Poetas in ONE-derland (An AWP offsite reading) at 7pm
Self Help Graphics & Art: 1300 E 1st St, Los Angeles, California 90033
A Poetry evening featuring eastside and east coast sisters of the
historical Nuyorican Poets Cafe featuring Cynthia Guardado, Ashaki M. Jackson, reina alejandra prado saldivar, Peggy Robles-Alvarado, Maria Rodriguez-Morales, and Vickie Vértiz.

AWP 2016 Offsite: The Rumpus and Rare Bird Present PICK YOUR POISON at 7pm-9pm
Lethal Amounts: 1226 W 7th St, Los Angeles, California 90017
The Rumpus and Rare Bird proudly present PICK YOUR POISON, an AWP 2016 offsite event. With readings from Cornelius Eady, Rich Ferguson, Ashley C. Ford, Erika Krouse, Anna March, and J. Ryan Stradal!
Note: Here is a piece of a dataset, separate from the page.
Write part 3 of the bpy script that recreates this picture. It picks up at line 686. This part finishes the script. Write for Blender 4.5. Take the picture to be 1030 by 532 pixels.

Hosted by Antonia Crane!

AWP Offsite: Kundiman & Kaya Present LITERAOKE at 8:30pm-11pm
Kapistahan: 1925 W Temple St, Ste 103, Los Angeles, California 90026
Come out and get down with Kaya Press & Kundiman at our AWP offsite event as we combine readings and Karaoke into a never-before-attempted experiment of entertainment and enlightenment! Features include Vidhu Aggarwal, Xochitl-Julisa Bermejo, Sam Chanse, Leticia Hernandez, Ashaki M. Jackson, Janine Joseph, Teka Lark, Sueyeun Juliette Lee, Ed Lin, R. Zamora Linmark, Kenji Liu, Rajiv Mohabir, Angela Peñarendondo, and more!

VIDA Dance-a-Thon at AWP at 10pm-2am
Ace Hotel Los Angeles: 929 S Broadway, Los Angeles, California 90015
Don’t worry, it’s not a competition, we just want to have a good time! Come party with VIDA at our AWP offsite event, and support another year of amplifying women’s voices with features Charlie Jane Anders, Sheila Black, Wendy C. Ortiz, Gregory Pardlo, Christopher Soto (aka Loma), Michelle Tea.

Saturday April 2, 2016

The 3rd Annual Rock and Roll Reading at 4 PM – 7:30 PM
The Echoplex: 1822 W Sunset Blvd, Los Angeles, California 90026
Rapid-fire readings followed by live music from Frances Gumm featuring Alice Bolin, Stephen Burt, Melissa Chadburn, Jerry Gabriell, Eleanor Henderson, Micah Ling, Nate Marshall, Adrian Matejka, Emily Nemens, Elena Passarello, Jim Ruland, Ethan Rutherford, Amy Scharmann, Amy Silverberg.

AWP: Thanks for Visiting! at 6pm-8pm
Espacio 1839: 1839 E 1st St, Los Angeles, California 90033
Los Angeles Poet Society and The Writers Underground present a showcase of Los Angeles Poets that bring it! With: Iris De Anda, Jessica M. Wilson, Jeffery Martin, Gloria E. Alvarez with Musical accompaniment from Greg Hernandez, Steve Abee, and Cynthia Guardado.

FLORICANTOS UNCOILED: Afterdark Whispers of Passion at 10pm-1:30am
Medford Street Studios: Los Angeles, California 90033
An late night reading co-hosted by Las Lunas Locas with Karineh Mahdessian and Sophia Rivera celebrating POETRY OF RESISTANCE: VOICES FOR SOCIAL JUSTICE, published by the University of Arizona press and co-edited by Francisco X. Alarcón (RIP: Rest in Poetry) and Odilia Galván Rodríguez and COILED SERPENT: POETS ARISING FROM THE CULTURAL QUAKES & SHIFTS OF LOS ANGELES, published by Tia Chucha Press.

For those not attending AWP 2016 or looking to take a break from the Los Angeles Convention Center, be sure to attend a panel or two at THE REJECTED, an alternative mini-convention brought to you by Lauren Traetto, Writ Large Press, and CIELO featuring panels and speakers rejected by “stupid ass AWP16 for no damn good reason.”